[ITEMS]
--- --- ---

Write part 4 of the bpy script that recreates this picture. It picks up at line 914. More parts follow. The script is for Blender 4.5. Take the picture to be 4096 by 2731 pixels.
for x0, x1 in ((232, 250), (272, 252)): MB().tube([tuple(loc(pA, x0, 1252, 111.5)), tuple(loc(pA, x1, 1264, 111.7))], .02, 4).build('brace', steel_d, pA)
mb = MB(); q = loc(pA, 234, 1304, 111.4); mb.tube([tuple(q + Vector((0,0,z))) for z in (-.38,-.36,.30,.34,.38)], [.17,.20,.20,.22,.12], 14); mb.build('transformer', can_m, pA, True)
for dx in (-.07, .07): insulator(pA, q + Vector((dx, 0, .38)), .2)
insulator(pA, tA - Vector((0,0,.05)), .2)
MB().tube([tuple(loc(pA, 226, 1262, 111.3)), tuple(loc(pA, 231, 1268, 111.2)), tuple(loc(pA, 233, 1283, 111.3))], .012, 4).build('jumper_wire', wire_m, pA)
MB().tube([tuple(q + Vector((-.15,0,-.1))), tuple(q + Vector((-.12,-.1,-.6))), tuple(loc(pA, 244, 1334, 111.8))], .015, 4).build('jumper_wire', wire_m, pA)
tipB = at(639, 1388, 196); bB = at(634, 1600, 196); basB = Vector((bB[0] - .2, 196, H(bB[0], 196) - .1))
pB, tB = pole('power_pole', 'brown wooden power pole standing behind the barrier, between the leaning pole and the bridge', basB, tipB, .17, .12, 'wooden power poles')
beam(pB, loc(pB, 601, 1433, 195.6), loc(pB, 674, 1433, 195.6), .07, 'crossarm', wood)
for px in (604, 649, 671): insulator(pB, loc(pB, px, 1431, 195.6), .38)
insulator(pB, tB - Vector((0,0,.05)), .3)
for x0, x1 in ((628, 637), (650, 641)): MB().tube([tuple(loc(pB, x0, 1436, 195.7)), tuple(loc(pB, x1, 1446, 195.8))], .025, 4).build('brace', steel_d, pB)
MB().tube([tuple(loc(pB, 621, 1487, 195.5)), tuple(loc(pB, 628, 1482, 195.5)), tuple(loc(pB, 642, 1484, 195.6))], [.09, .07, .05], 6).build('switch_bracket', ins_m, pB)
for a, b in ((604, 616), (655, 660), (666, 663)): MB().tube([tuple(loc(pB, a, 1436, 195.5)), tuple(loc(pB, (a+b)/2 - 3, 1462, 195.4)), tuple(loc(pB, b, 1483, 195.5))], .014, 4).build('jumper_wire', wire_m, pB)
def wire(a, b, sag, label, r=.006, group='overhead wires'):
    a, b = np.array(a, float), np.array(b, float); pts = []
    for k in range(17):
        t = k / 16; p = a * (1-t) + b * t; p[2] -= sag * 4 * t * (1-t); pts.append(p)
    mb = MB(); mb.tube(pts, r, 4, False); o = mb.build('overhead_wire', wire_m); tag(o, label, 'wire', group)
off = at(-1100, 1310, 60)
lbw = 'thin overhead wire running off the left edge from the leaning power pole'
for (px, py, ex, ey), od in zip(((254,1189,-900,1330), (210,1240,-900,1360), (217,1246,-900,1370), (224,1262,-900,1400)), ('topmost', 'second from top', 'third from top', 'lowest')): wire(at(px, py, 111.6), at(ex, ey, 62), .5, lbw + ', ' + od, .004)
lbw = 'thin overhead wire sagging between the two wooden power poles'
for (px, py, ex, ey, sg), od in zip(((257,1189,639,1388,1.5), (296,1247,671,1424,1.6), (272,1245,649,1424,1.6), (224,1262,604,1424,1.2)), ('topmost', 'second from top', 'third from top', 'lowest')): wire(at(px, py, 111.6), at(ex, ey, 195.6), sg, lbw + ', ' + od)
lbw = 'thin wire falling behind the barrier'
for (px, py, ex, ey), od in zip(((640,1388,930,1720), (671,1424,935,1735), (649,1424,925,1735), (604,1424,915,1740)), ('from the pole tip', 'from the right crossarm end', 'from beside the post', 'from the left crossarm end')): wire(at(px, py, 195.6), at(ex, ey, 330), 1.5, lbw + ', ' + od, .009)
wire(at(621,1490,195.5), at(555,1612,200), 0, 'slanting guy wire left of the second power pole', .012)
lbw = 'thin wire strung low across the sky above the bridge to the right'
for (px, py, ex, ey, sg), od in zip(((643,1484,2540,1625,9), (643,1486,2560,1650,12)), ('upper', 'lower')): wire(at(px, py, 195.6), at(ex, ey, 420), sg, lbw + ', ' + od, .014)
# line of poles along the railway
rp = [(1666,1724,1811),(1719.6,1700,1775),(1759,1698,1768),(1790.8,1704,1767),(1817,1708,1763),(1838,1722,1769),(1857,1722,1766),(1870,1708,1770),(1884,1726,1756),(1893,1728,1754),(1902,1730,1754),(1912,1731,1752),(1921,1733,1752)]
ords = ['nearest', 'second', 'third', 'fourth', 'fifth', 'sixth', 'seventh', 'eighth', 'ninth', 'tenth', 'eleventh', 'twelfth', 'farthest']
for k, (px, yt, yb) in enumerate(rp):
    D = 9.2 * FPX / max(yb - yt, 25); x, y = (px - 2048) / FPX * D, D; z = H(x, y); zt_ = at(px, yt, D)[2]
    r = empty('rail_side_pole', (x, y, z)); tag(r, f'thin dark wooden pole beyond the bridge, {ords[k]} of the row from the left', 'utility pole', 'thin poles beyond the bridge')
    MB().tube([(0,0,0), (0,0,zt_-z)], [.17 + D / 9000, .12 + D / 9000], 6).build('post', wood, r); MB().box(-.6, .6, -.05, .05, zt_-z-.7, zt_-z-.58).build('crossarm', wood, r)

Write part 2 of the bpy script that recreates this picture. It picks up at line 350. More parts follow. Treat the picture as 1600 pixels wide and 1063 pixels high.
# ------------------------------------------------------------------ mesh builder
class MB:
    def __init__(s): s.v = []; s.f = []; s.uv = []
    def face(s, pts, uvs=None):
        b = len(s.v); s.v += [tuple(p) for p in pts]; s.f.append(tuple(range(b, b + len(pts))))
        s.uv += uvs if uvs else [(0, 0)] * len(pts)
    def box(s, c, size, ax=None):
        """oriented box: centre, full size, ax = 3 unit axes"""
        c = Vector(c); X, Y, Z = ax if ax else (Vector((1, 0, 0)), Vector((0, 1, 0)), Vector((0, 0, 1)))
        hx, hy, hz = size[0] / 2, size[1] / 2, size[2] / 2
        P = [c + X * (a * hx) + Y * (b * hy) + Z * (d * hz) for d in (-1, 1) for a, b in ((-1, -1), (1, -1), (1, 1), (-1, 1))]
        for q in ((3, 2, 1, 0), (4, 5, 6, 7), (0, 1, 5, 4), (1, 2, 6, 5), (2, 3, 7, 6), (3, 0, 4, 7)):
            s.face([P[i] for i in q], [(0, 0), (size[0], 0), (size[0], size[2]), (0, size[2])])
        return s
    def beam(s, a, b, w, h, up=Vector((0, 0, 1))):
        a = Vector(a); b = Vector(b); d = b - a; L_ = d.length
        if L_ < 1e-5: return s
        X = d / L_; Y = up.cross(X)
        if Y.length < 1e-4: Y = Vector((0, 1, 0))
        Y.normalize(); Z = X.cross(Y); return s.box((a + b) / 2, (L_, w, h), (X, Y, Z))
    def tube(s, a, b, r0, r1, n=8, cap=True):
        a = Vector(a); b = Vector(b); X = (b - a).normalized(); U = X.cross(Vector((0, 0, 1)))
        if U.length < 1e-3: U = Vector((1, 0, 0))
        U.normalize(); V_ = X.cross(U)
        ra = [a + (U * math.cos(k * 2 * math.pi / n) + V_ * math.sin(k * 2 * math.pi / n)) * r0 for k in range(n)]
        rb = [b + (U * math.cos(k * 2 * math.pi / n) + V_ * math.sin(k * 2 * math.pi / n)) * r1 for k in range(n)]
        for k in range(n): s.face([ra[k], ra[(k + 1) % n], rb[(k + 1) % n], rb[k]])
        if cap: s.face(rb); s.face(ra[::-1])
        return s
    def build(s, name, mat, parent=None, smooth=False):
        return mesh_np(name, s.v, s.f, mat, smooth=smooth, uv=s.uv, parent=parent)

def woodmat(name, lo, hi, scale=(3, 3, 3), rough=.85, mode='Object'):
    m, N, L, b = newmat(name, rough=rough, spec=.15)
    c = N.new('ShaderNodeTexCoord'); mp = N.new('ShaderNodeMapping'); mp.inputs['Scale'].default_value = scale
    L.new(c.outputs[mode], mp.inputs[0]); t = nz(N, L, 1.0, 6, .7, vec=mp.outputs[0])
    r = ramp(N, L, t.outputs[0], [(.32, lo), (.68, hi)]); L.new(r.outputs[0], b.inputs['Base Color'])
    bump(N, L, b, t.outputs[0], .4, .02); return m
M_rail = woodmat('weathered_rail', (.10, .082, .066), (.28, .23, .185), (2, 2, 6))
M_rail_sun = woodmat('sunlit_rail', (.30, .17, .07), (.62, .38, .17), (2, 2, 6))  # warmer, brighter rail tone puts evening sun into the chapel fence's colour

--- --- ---

[TASK REQUIREMENTS] Where a line above contains the word "this", copy that line.

[IN RESPONSE]
Write part 4 of the bpy script that recreates this picture. It picks up at line 914. More parts follow. The script is for Blender 4.5. Take the picture to be 4096 by 2731 pixels.
Write part 2 of the bpy script that recreates this picture. It picks up at line 350. More parts follow. Treat the picture as 1600 pixels wide and 1063 pixels high.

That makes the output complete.